Sunday 27 January 2013

I'm actually building a car...


Okay, so apologies for not having explained the various switches being employed as previously promised.  I've decided that I need one more switch and its not that interesting a topic anyway.

What is much more interesting is the fact that there are some panels on the chassis.  I'd left the chassis with Dave at Track Developments last week and he'd made plenty of progress getting most of the panels roughly cut to size and some of them drilled and virtually ready to bond and rivet on.  To this end we concentrated on fitting the floor and seat-back bulkhead.  To make subsequent work a lot easier however, it makes sense to get the internal panels cut and drilled where they attach to the bottom chassis rails as its tough to get the drill in once the floor is on.

Once this was all done, I ran a wet'n'dry contour sanding block around each of the panel edges and then degreased both the chassis and the panel.  The chassis then got a spray of wax oil in each of the rivet holes.  I appreciate that rust is unlikely to be the factor that determines when the life of a race car chassis is up but it can't do any harm and hopefully stops any swarf etc from rattling about.

I should mention that Dave had also put the chassis onto a clever rotisserie/spit that means that the chassis can be spun around without lots of muscle or damage to the powdercoat - it makes life so (relatively) easy.  At last it was time to squeeze some bonding compound onto the chassis.  I've used Car Builder's Solutions PU adhesive for years - its economical and really does stick like polyurethane to a blanket (don't ever wear tidy clothes when using this stuff).  You can abrade the paint to get a better key apparently but I've never found it necessary; not when you have a rivet every 40mm.

Here's Dave having a go with the PU - despite warming it up, it's hard work for the tendons in your wrist as you slowly squeeze it out of the tube - it's therefore great to be able to pass it across to someone else while you have a rest.
Then, having enlisted the help of local MEV Exocet builder Simon, the three of us carefully lowered the floor into position, adding a few clecos and rivets as we did. Roughly an hour later and it was looking spot-on.
We then repeated the process with the back panel, which admittedly was a little more awkward - we guess because the panel had shrunk by a tiny amount in the cold.
Finally, I simply slid the rear tunnel cover into place.  This is going to be secured with rivnuts and bolts to allow me to check the bolts on the diff.

Am I happy?  Too bloody right.  It looks great and we're actually constructing a kit car at last.  I don't know why I doubted the powdercoat colour now either.  I think it looks very classy against the aluminium.  I'll need to buy shares in Autosol to keep it that way, but we'll cross that bridge when we come to it.
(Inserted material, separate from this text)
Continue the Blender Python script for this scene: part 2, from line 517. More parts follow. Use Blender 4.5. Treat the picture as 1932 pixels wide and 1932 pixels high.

In other news, the reverse 'slave' gear is back from HPC with teeth rounded and steel hardened - 6 weeks ahead of the quoted lead time.  Also, my Digidash 2 Lite with IR lap timer is imminent - this as come at an excellent price with bags of useful advice from Andy at AB Performance.

After a pretty horrible week, yesterday was a good day.

TC 

1 comment:

clanger said...

Looking sweet...........

banging on with the panelling, its great to start putting things back onto the chassis !!!